Gov’t to Stop Importation of Goods Locally Produced in Liberia


Ganta, Nimba County – The Minister of Commerce has vowed to combat the importation into the Liberia goods that are locally produced.

Report by Franklin Doloquee, Contributor

According to Commerce Minister Wilson Tarpeh, the move by his Ministry aims at empowering local businesses, which are involved with the production of said products.

The Minister of Commerce named flour, certain kinds of biscuits among others as some of the items that would not be allowed to be imported into the country because they are being locally produced.

Min. Tarpeh made the pronouncement over the week-end in Ganta, Nimba County at the end of a three-day Business Climate Forum, organized by the Business Climate Working Group in Ganta, Nimba County.
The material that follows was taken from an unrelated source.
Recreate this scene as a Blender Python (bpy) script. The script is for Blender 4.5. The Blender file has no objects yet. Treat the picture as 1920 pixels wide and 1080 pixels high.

The forum, which was held under the theme, “Resolving Challenges to Getting Credit; Resolving Insolvency, Enforcing Contract” was supported by Liberia Macroeconomic Policy Analysis Center, LIMPAC, National Port Authority (NPA), the Swedish International Development Cooperation Agency (Sida), International Finance Corporation (IFC), World Bank-IFC, the Liberia Electricity Corporation (LEC), Liberia Petroleum Refining Corporation (LPRC), the Liberia Bank for Development and Investment (LBDI), the Ministry of Finance and Development Planning (MFDP), National Fisheries and Aquaculture Authority (NaFAA), among others.
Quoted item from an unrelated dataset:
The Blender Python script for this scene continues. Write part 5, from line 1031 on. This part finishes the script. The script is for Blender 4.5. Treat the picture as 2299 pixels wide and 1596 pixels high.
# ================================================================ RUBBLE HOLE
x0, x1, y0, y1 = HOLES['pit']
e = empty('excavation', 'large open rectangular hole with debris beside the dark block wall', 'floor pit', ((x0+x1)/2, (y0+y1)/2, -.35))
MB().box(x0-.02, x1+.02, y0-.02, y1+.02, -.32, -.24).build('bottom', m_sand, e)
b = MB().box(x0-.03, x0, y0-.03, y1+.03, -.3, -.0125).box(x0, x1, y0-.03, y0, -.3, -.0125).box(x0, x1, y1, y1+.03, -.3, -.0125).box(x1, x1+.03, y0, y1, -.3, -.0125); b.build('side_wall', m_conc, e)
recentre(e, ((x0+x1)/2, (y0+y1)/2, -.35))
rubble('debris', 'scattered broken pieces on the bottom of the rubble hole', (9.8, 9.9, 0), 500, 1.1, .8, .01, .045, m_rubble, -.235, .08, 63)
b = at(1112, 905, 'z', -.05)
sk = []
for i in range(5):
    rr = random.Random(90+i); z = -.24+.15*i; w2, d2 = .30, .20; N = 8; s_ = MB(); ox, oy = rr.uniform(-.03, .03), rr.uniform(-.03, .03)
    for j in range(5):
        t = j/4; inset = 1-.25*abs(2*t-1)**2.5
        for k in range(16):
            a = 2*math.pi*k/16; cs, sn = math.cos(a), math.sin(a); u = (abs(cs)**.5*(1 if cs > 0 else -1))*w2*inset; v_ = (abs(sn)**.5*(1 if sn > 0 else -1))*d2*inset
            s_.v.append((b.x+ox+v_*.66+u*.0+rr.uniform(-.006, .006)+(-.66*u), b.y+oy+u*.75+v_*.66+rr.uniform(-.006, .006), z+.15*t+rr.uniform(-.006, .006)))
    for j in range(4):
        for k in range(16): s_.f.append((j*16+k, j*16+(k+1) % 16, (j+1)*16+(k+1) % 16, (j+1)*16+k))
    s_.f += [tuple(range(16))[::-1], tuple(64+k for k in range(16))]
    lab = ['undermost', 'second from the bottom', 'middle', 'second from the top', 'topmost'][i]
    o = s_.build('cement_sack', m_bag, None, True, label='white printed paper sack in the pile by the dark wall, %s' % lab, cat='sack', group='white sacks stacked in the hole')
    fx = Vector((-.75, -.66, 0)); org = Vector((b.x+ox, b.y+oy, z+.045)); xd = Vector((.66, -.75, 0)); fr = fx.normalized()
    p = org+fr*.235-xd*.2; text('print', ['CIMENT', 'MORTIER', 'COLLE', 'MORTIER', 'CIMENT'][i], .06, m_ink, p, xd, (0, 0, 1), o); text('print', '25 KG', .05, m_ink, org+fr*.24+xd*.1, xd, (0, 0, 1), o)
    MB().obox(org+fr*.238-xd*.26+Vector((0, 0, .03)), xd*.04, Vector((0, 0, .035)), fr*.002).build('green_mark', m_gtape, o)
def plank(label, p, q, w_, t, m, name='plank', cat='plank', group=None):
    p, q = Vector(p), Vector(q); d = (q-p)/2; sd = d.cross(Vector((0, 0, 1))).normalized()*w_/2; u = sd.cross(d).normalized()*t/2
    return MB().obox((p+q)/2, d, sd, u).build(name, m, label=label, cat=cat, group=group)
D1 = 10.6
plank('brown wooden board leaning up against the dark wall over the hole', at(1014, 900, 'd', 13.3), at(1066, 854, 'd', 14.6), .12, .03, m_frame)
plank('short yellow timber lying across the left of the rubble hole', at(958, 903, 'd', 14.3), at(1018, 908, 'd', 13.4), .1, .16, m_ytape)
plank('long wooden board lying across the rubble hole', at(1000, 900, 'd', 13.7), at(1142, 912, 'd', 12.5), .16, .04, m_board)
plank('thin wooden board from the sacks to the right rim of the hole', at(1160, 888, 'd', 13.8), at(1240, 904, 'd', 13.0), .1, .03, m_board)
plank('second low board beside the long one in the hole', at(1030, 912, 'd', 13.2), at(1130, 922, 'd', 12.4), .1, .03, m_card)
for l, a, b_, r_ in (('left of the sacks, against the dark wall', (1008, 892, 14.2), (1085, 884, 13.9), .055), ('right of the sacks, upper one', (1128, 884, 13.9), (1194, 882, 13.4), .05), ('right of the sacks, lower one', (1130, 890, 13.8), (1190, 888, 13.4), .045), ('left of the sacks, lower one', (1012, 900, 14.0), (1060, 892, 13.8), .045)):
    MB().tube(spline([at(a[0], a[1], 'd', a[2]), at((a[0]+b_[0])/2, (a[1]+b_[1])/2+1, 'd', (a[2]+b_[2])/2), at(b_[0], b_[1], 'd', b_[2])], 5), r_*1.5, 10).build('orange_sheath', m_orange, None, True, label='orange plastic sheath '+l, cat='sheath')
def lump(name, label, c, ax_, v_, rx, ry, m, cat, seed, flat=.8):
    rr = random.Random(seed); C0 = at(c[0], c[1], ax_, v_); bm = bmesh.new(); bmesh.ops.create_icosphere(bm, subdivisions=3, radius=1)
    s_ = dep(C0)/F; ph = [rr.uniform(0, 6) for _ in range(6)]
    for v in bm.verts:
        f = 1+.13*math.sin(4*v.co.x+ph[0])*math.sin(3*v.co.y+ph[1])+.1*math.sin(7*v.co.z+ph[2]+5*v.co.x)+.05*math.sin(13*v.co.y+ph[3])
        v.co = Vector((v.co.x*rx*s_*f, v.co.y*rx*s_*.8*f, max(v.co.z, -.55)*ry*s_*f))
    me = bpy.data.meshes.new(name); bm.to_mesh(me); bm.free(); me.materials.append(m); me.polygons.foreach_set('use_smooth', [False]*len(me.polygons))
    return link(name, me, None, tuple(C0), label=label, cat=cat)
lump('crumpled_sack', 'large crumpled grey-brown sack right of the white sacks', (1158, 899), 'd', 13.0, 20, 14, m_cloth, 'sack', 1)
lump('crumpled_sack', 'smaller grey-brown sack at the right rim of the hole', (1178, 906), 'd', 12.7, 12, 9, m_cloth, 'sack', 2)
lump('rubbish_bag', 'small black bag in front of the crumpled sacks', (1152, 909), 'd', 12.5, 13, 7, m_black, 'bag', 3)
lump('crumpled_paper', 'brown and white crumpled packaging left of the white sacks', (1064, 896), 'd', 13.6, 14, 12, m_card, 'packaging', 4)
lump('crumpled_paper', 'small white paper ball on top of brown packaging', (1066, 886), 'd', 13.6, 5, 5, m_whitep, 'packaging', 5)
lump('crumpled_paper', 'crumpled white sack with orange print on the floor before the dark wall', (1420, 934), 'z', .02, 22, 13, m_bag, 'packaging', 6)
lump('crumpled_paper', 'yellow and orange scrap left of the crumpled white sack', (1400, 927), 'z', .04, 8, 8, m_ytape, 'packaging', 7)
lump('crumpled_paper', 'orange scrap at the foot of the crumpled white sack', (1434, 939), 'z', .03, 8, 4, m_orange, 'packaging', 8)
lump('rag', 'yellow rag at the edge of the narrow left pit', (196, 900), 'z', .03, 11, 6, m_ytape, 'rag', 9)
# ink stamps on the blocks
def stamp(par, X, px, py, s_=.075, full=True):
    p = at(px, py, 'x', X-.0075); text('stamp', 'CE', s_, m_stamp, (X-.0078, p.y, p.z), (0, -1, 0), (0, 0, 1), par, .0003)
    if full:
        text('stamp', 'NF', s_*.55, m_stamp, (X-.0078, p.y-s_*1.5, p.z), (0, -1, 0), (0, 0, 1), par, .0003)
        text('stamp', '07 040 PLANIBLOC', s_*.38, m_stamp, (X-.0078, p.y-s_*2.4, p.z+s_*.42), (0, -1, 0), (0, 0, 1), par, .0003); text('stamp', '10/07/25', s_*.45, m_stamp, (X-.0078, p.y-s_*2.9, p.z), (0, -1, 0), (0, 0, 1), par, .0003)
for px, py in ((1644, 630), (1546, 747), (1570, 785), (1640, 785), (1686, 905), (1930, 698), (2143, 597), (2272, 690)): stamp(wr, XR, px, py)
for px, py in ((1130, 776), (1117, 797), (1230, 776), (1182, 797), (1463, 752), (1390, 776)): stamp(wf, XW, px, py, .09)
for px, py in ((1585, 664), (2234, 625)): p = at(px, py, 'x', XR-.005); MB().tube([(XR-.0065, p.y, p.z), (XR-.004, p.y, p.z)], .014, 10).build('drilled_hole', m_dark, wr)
According to the Minister of Commerce, the decision is intended to empower Liberian manufacturers involved with producing those items in the country.

Also speaking, the Minister of Finance and Development Planning (MFDP), Mr. Samuel Tweah, told the gathering, which included representatives of government ministries and agencies, that the Government of Liberia has vowed to empower the business community in Ganta. 

The business climate forum also aims at gathering the views of others on the improvement of the business climate of the country. 

The Finance and Development Planning Minister said there is the need for a collaboration of both public and private agencies in order to improve the system.

According to our Nimba Contributor, the forum is in line with the Coalition for Democratic Change’s (CDC) five-year development plan — “Pro-poor Agenda for Development and Prosperity (PADP),” which intends to build more capable and trusted state institutions for a stable, resilient and inclusive nation.

The Finance Minister noted that the goal of President Weah is to empower Liberians with the tools to gain control of their lives, reaching the farthest first and leaving no one behind and creating jobs and economic, sustaining the peace and government and transparency among others.  

Also speaking, the President for the Liberia Bank for Development and Investment (LBDI), Mr. John B. S. Davies, III, stressed the need for more rural financial banking institutions in the country.

According to him, there are several criteria that must be observed in term of getting credit and improve the system.

Mr. Davies said the country does not have public and private credit registry that meets the benchmark criteria.

The LBDI head further stated that infrastructure also plays key role in obtaining credit.